THE PROBLEM: Reproduce the entries shown below only from the line with "Build this scene" down to the line with "from mathutils import Vector, Matrix", keeping both end lines and copying each one exactly.

Scripts that build scenes
_ _ _ _ _

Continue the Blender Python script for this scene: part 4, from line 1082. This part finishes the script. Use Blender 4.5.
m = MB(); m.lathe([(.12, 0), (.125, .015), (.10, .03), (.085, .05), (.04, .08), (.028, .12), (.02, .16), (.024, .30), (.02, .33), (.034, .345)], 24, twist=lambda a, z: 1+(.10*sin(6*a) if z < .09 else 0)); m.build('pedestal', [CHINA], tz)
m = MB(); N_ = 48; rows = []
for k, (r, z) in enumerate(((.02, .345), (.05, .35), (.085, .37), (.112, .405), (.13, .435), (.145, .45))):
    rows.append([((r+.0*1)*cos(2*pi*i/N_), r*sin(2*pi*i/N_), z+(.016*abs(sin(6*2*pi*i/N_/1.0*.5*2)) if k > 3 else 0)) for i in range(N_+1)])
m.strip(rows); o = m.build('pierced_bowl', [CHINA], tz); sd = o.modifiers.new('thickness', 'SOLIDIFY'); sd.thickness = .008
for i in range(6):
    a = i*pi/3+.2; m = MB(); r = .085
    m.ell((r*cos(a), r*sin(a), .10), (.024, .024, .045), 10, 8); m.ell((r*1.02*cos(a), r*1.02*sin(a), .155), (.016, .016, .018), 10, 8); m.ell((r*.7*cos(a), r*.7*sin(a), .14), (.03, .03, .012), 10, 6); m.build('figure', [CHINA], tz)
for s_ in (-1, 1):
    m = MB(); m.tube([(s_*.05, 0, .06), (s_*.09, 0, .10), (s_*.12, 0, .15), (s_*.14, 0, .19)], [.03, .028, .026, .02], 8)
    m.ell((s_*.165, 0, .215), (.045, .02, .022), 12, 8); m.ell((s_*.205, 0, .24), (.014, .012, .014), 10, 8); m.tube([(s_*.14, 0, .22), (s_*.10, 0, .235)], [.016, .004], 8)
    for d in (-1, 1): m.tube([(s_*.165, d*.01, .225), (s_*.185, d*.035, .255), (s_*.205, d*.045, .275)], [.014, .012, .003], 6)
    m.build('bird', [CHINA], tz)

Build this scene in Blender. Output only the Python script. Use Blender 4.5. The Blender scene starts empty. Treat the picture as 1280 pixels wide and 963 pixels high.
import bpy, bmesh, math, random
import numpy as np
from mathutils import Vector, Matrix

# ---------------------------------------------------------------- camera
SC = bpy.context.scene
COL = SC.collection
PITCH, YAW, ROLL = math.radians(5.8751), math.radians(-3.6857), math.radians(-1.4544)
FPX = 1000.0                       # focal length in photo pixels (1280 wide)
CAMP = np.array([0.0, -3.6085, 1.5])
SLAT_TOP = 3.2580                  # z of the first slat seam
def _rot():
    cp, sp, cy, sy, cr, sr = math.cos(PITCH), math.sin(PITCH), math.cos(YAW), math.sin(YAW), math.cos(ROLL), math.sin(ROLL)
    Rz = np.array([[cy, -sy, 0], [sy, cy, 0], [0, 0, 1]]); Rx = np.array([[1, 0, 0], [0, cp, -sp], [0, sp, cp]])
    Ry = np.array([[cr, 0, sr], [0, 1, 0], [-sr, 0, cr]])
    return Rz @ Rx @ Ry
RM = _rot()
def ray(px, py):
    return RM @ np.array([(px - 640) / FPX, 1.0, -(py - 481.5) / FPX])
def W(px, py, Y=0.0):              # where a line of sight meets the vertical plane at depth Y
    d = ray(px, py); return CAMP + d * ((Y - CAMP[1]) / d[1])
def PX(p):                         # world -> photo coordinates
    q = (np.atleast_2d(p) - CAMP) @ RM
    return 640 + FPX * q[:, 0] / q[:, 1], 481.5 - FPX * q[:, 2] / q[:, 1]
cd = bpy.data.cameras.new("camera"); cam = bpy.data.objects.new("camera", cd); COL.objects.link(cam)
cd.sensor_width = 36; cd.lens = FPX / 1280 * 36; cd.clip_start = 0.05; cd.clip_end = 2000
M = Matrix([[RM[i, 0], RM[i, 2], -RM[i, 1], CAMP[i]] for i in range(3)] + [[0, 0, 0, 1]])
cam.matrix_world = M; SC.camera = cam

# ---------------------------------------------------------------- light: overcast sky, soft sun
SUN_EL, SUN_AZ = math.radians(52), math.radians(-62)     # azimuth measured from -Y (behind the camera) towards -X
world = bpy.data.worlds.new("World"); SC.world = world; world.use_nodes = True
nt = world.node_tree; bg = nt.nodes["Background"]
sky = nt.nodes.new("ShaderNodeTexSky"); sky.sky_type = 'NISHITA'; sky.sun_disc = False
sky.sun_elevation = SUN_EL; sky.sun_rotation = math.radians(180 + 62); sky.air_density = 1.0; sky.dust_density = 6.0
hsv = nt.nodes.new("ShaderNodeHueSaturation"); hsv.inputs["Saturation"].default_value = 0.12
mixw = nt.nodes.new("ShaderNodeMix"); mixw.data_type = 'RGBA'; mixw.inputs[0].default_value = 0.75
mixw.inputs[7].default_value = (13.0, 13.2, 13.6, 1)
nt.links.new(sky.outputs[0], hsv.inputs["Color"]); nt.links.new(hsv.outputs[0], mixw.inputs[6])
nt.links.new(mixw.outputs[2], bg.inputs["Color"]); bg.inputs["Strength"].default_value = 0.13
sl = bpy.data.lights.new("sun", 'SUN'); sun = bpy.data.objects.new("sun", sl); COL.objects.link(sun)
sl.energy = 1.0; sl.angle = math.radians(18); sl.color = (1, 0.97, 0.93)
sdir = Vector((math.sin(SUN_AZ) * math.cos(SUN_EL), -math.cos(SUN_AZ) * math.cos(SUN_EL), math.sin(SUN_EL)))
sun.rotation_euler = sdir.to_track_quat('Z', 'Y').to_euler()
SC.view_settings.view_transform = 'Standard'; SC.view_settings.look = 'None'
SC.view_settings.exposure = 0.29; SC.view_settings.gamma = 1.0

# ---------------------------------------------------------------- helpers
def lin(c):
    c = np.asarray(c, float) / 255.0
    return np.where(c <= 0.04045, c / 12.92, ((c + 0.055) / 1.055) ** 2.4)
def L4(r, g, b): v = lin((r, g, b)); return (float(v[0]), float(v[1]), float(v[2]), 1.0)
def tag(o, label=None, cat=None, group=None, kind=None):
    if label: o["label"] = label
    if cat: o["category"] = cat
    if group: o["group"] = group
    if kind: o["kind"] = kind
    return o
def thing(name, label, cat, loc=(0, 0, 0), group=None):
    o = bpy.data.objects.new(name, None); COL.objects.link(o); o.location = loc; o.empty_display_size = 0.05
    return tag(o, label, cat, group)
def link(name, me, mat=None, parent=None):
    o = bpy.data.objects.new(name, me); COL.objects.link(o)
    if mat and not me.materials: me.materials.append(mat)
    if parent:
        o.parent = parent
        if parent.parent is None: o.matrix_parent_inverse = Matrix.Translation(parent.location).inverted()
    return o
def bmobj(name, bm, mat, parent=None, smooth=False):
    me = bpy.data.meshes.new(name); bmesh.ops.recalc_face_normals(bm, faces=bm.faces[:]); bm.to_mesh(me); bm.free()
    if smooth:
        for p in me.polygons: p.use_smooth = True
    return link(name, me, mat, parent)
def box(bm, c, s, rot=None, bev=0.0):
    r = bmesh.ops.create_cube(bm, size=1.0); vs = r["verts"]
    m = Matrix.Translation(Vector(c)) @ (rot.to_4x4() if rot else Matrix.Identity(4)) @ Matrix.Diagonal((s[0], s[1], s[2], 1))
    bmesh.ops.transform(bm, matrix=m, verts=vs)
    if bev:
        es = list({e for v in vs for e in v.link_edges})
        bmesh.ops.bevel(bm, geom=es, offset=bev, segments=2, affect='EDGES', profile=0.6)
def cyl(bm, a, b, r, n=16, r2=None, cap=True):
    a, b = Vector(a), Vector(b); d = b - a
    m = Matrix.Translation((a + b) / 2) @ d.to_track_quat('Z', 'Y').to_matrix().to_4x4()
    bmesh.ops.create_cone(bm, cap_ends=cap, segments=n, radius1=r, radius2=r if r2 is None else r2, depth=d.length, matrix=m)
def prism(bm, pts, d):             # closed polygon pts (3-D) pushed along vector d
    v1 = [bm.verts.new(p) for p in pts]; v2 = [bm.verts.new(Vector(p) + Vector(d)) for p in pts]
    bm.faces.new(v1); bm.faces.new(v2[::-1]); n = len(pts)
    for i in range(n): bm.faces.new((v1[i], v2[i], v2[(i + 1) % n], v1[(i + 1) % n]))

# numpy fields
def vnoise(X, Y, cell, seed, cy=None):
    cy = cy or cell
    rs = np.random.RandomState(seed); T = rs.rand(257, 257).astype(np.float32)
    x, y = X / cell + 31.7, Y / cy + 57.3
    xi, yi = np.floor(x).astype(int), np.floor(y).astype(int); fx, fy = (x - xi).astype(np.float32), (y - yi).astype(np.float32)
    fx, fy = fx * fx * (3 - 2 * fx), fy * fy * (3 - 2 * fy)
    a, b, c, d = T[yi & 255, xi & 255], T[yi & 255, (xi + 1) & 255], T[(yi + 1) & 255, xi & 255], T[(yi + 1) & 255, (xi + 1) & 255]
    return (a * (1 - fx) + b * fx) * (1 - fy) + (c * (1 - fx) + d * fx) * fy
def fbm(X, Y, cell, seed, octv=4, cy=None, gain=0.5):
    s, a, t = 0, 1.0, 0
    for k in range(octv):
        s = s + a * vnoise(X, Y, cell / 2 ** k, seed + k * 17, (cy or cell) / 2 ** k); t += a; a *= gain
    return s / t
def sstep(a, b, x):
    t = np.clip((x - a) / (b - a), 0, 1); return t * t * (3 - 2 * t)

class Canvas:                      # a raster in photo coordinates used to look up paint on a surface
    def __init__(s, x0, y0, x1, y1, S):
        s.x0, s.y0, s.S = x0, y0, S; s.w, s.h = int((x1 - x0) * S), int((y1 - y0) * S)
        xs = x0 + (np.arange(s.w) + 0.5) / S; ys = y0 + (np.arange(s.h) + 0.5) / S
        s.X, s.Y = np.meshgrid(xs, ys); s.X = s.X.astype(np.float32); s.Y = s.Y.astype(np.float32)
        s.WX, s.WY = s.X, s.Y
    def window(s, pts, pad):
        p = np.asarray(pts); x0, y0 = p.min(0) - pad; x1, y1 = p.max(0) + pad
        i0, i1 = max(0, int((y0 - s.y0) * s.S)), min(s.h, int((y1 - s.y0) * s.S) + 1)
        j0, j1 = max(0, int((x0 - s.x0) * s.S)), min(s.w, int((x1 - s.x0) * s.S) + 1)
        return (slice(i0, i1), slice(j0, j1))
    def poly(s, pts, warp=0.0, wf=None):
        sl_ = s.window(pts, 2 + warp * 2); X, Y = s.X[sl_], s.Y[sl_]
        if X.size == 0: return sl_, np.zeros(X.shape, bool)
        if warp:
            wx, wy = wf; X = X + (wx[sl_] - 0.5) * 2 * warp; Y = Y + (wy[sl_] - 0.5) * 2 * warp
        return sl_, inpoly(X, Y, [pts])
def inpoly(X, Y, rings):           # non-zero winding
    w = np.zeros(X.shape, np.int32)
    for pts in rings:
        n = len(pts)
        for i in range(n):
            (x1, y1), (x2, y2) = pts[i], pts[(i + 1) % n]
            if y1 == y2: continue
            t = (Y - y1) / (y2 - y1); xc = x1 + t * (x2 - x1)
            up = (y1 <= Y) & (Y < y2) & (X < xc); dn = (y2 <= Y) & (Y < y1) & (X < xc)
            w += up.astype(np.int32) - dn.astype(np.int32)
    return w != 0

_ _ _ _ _

TASK OUTPUT:
Build this scene in Blender. Output only the Python script. Use Blender 4.5. The Blender scene starts empty. Treat the picture as 1280 pixels wide and 963 pixels high.
import bpy, bmesh, math, random
import numpy as np
from mathutils import Vector, Matrix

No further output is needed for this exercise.